Project Euler Problem 198

Original post in Chinese: 2008/06/project-euler-198.html

Project Euler Problem 198 asek you to find all ambiguous numbers between 0~0.01 with denominator no more than 10^8, where by definition, a real number x ambiguous, if there is at least one denominator bound m for which x possesses two best rational approximations. For example, let x=9/40 and m=6, then 1/5 and 1/4 are both best rational approximation of x with denominator no more than 6. Clearly, an ambiguous number is necessarily rational.
This seems to be difficult if you don't have certain number theory background knowledge. On the other hand, if you do have the certain knowledge, you may think 10^8 is kind of too small for a Euler project problem. IIRC, you can find a nice algorithm in Knuth's The Art of Computer Programming.
However, it is pretty straightforward to solve it by recursion using Haskell:

f a b l m | a*b>l || (a==1 && b > m)  = 0
         | otherwise = (f a c l m)+1+(f c b l m) where c=a+b
main = putStrLn $ show result
      where result= (f 1 100 l2 m) + 49+l2-m
      l = 10^8
      l2 = l `div` 2
      m = floor (sqrt (fromIntegral l2)

As easy as 7 lines of code, yet the code is a pretty straightforward translation of the mathematics behind it. However, using Python to solve it is a totally different story. The above recursion exceeds the limit of numbers of function calls in python. The following is a loop based solution:

def p198(M=10**8, z=100, cnt=0):
 M2=M/2
 a=m=int(M2**0.5)
 stack=range(z,m)
 while stack:
     b=stack[-1]
     if a*b>M2:
         a=stack.pop()
     else:
         cnt+=1
         stack.append(a+b)
 return cnt+M2-z/2

The code is directly copy from the code I gave on Project Euler website, so it does not look good.
With the help of psyco, it is fairly fast, but is not very readable by human and can not be considered as a straightforward interpretation of the mathematics behind the problem.
On the contrary, doing some easy tasks in Haskell is not so elegant. For example, suppose we want to find the integer part of the square root of an integer n, and then print it on the screen. Doing this task in python is as simple as you can imagine.

print int(x**0.5).

To do this in Haskell, you will have to convert the integer n to a float point number, then take square root, then take floor, then covert it to an integer, and then convert it to a text before it is ready to print on screen.

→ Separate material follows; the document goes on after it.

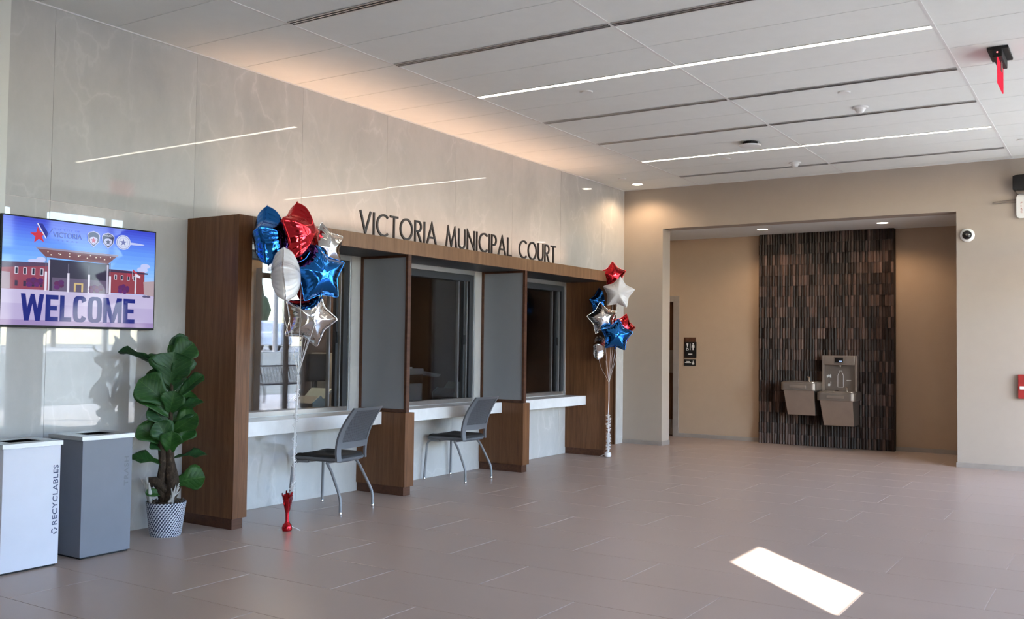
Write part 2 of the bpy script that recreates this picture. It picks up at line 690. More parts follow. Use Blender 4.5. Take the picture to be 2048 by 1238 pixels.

putStrLn.show $ (floor . sqrt) (fromIntegral n)

If there are a lot of float point numbers and integers involved, then you probably need to do the coversion every here and there in your code. I know that those conversions exist for a good reason, however, sometimes you just fell like to do a quick and simple computation.
Sure Haskell can make complicate tasks simple and make simple tasks complicate.